La tragedia griega se ocupa —más directamente que la epopeya y la lírica— en los problemas de la vida, en el misterio que rodea a la voluntad humana, en las leyes superiores que presiden nuestros destinos.
Florece en el siglo V, antes de Cristo, y se derivó del ditirambo, coro en el culto de Dionisos (Baco), que se distinguió por su exaltación y violencia de sentimientos dolorosos. Los cantores simulaban ser sátiros y demás entidades del cortejo de Dionisos, y se entregaban a apasionadas lamentaciones con motivo de los patéticos episodios de la leyenda del dios. Con el tiempo, este coro vino a ser precedido por un recitado en que acaso se exponía algún trance doloroso de la divinidad; más tarde el narrador se tornó actor; además de los mitos báquicos se utilizaron los de otros dioses y héroes; y desapareció el coro de sátiros que no tenía ya razón de ser en leyendas diversas del culto de los viñadores y se le relegó el drama satírico. El ditirambo al evolucionar pierde su carácter lírico y se vuelve dramático: la acción o trama se precisa y Esquilo finalmente da a la tragedia griega su forma definitiva, como Lope de Vega hizo con la comedia española.

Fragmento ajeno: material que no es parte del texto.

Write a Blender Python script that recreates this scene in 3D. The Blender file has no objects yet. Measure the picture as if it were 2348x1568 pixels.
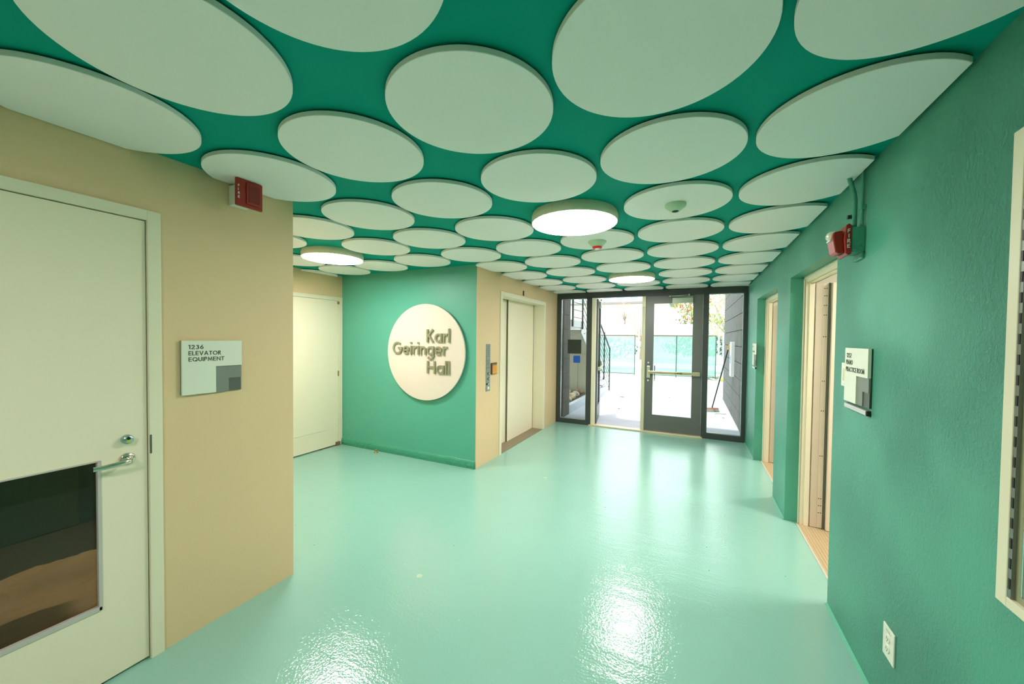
import bpy, math, random
from mathutils import Vector, Matrix
random.seed(7)
PI = math.pi
SC = bpy.context.scene
COL = SC.collection

# ------------------------------------------------------------------ camera
def make_camera():
    f, yaw, pit, rol, cy = 854.4123, 25.8263, -1.2759, .6578, 793.77
    y, t, r = [math.radians(v) for v in (yaw, pit, rol)]
    fw = Vector((-math.sin(y)*math.cos(t), math.cos(y)*math.cos(t), math.sin(t)))
    rt = Vector((math.cos(y), math.sin(y), 0)); up = rt.cross(fw)
    r2 = rt*math.cos(r)+up*math.sin(r); u2 = -rt*math.sin(r)+up*math.cos(r)
    m = Matrix((r2, u2, -fw)).transposed().to_4x4(); m.translation = (0, 0, 1.58)
    c = bpy.data.cameras.new('camera'); c.sensor_width = 36; c.sensor_fit = 'HORIZONTAL'
    c.lens = f/2348*36; c.shift_y = (cy-784)/2348; c.clip_start = .02; c.clip_end = 300
    o = bpy.data.objects.new('camera', c); COL.objects.link(o); o.matrix_world = m
    SC.camera = o
make_camera()

# ------------------------------------------------------------------ world, exposure
LAMP = 19.0        # radiance of the round ceiling lights
SKY = 1.2          # overcast-bright daylight outside
vs = SC.view_settings
vs.view_transform = 'Standard'; vs.look = 'None'; vs.exposure = 1.30; vs.gamma = 1.0
vs.use_curve_mapping = False
SC.display_settings.display_device = 'sRGB'
w = bpy.data.worlds.new('sky'); SC.world = w; w.use_nodes = True
nt = w.node_tree; nt.nodes.clear()
wo = nt.nodes.new('ShaderNodeOutputWorld'); wb = nt.nodes.new('ShaderNodeBackground')
wr = nt.nodes.new('ShaderNodeValToRGB'); wt = nt.nodes.new('ShaderNodeTexCoord')
wx = nt.nodes.new('ShaderNodeSeparateXYZ')
wr.color_ramp.elements[0].position = 0.0; wr.color_ramp.elements[0].color = (1, 1, 1, 1)
wr.color_ramp.elements[1].position = .8; wr.color_ramp.elements[1].color = (.80, .90, 1, 1)
nt.links.new(wt.outputs['Generated'], wx.inputs[0]); nt.links.new(wx.outputs['Z'], wr.inputs[0])
nt.links.new(wr.outputs[0], wb.inputs[0]); wb.inputs[1].default_value = SKY
nt.links.new(wb.outputs[0], wo.inputs[0])
sun = bpy.data.lights.new('sun', 'SUN'); sun.energy = 1.8; sun.angle = math.radians(3); sun.color = (1, .96, .9)
so = bpy.data.objects.new('sun', sun); COL.objects.link(so)
so.rotation_euler = (math.radians(12), 0, math.radians(-40))   # high sun coming from behind the building
so.location = (0, 12, 12)

# ------------------------------------------------------------------ helpers
def srgb(r, g, b):
    f = lambda v: (v/255/12.92) if v <= 10.3 else ((v/255+.055)/1.055)**2.4
    return (f(r), f(g), f(b), 1)
MATS = {}
def mat(name, col, rough=.5, metal=0.0, bump=None, var=None, spec=.5, emit=0, trans=0, coat=0):
    """bump=(scale,strength,detail) noise bump; var=(scale,amount) slight noise tint"""
    if name in MATS: return MATS[name]
    m = bpy.data.materials.new(name); m.use_nodes = True; MATS[name] = m
    n = m.node_tree.nodes; l = m.node_tree.links; b = n['Principled BSDF']
    if len(col) == 3: col = (*col, 1)
    b.inputs['Base Color'].default_value = col
    b.inputs['Roughness'].default_value = rough; b.inputs['Metallic'].default_value = metal
    b.inputs['Specular IOR Level'].default_value = spec
    b.inputs['Coat Weight'].default_value = coat
    if emit:
        b.inputs['Emission Color'].default_value = col; b.inputs['Emission Strength'].default_value = emit
    tc = n.new('ShaderNodeTexCoord')
    if var is None and not emit: var = (6, .05)
    if var and not emit:
        z = n.new('ShaderNodeTexNoise'); z.inputs['Scale'].default_value = var[0]; z.inputs['Detail'].default_value = 4
        l.new(tc.outputs['Object'], z.inputs['Vector'])
        mx = n.new('ShaderNodeMix'); mx.data_type = 'RGBA'
        a = var[1]
        mx.inputs['A'].default_value = tuple(c*(1-a) for c in col[:3])+(1,)
        mx.inputs['B'].default_value = tuple(min(1, c*(1+a)) for c in col[:3])+(1,)
        l.new(z.outputs['Fac'], mx.inputs['Factor']); l.new(mx.outputs['Result'], b.inputs['Base Color'])
    if bump:
        z = n.new('ShaderNodeTexNoise'); z.inputs['Scale'].default_value = bump[0]
        z.inputs['Detail'].default_value = bump[2] if len(bump) > 2 else 3
        l.new(tc.outputs['Object'], z.inputs['Vector'])
        bp = n.new('ShaderNodeBump'); bp.inputs['Strength'].default_value = bump[1]; bp.inputs['Distance'].default_value = .01
        l.new(z.outputs['Fac'], bp.inputs['Height']); l.new(bp.outputs['Normal'], b.inputs['Normal'])
    return m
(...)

La tragedia no perdió nunca su carácter religioso; no fué sino un acto público por medio del cual la ciudad procuraba tener propicio al dios. La organizaban magistrados y se representaba únicamente en las fiestas de Baco (en Atenas —donde florece de modo exclusivo— durante las Grandes Dionisíacas, las Leneas y las Pequeñas Dionisíacas o Dionisíacas de los demos o barrios). Así pues, la tragedia difiere totalmente de nuestro drama moderno.
“Un bello espectáculo religioso, danzas, cantos, una acción simple y fuerte, he aquí lo que el público pedía;” y he aquí, cabe agregar, lo que comprendía una tragedia griega. Acaso la humanidad no ha vuelto a tener nunca espectáculo tan magnífico: en el que, dentro de la mayor simplicidad de concepción, se sucedían las danzas austeras del coro, los cantos líricos al son de la flauta, las exclamaciones orgullosas de algún rey insensato, a quien los dioses enloquecen antes de perder.